73% of B2B buyers say they typically consume between three and seven pieces of content before speaking with a salesperson, according to the Demand Gen 2019 Content Preferences Report. Educational and trustworthy content is the crux of a strong, scalable employee advocacy program.

You can encourage employees to share updates about your company. However, if they don’t know what to share, your efforts will likely fall flat. Instead, if you equip employees with the content that will drive engagement, you’re more likely to see success.

Content can include company updates, customer stories, blogs, videos, or upcoming events. But it’s even more effective when employees share why they’re personally excited about the update.
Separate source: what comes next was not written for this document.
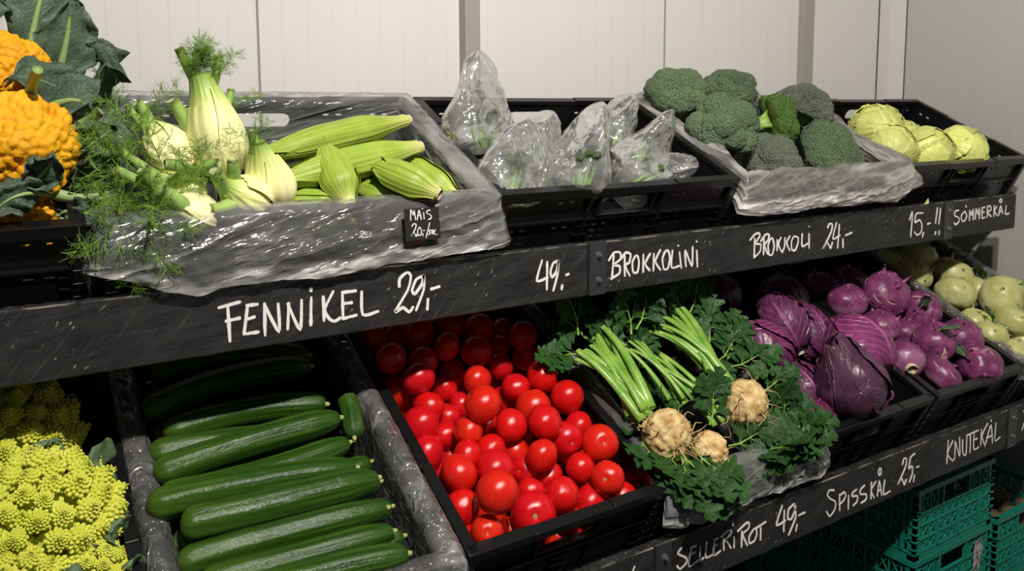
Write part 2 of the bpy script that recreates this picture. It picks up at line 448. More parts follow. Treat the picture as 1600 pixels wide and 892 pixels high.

It adds that personal touch and feels more real.

Alma social post

If you’re producing content but aren’t seeing results, explore a greater organized way for employees to share to their networks.

Uniting Teams on Your Company’s Mission and Content

Before scaling your employee advocacy efforts, be sure to unite teams and create content that people want to share.

“The idea of a single, shared purpose, mission, or goal is paramount to empowering a culture of content because it serves as the baseline of understanding. Establishing a common vision is a critical first step to developing a content strategy and is typically most effective when generated, embodied, and exemplified by leadership.”

Altimeter Group

It’s not just marketing and sales’ job to create and share interesting posts—everybody has a part to play. It’s just a matter of transitioning your fledgling employee advocacy efforts into a full-scale program.